Oumar est homosexuel et sa mère, Taïssa l’a vite compris. Elle sait surtout que son fils sera malheureux, voire persécuté dans son pays, en Tchétchènie. Aussi avait-elle envoyé son fils dans un pays libre.

Oumar le jour / Adam, le soir avec ses amoureux, réussit son baccalauréat, a des projets de vie jusqu’à ce jour de l’attentat où Oumar sera mis en garde à vue.
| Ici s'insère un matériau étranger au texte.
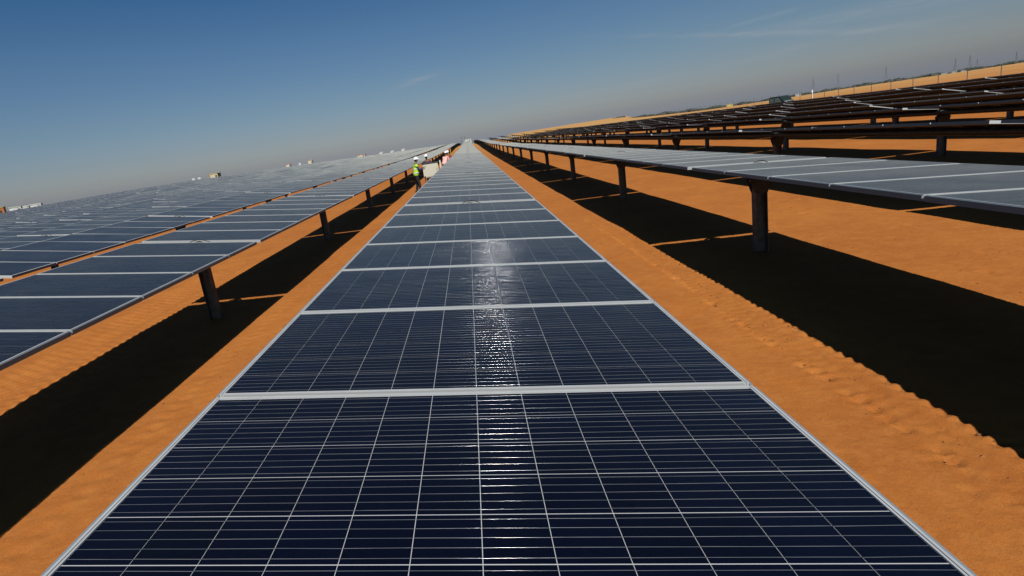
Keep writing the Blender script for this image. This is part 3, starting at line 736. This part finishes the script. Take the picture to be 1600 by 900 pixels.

Il ne parlera pas car même loin de son pays, il est préférable de ne pas se dévoiler et tomber dans le déshonneur.

Anaïs Llobet fait preuve d’un véritable talent de romancière, elle capte notre attention par son écriture convaincante, faisant preuve de sensibilité et d’humanité et pose la question des fêlures de l’enfance.

Elle nous offre quelques magnifiques pages d’écriture, émouvantes, sur les devoirs de classe de Kirem qui glisse progressivement vers le radicalisme sous l’emprise de son cousin Makhmoud.

Des destinées inéluctablement tragiques.

Un bon moment de lecture avec une jeune romancière prometteuse

Des hommes couleurs de ciel est le 2ème roman de cette jeune romancière qui a conquis déjà de nombreux lecteurs.

Anaïs Llobet, a été journaliste – reporter pour l’AFP à Moscou pendant 5 ans, mission durant laquelle elle a effectué des séjours en Tchétchénie.

En 2013, elle était correspondante pour plusieurs médias aux Philippines lorsque le typhon Yolanda a ravagé le pays. « Les Mains lâchées », son premier roman, paru en 2016, en sera inspiré.

Elle est Lauréate du concours organisé par le Haut-Commissariat aux Nations unies pour les réfugiés (UNHCR) en partenariat avec « Le Monde ».

Catherine M. – Mai 2020.

Des hommes couleur de ciel, Anaïs Llobet, Editions de l’Observatoire, 2019, 210 p., Gallimard (Folio), 2020, 266 p. (Prix Ouest-France Etonnants voyageurs 2019, Prix Louis Guilloux 2020).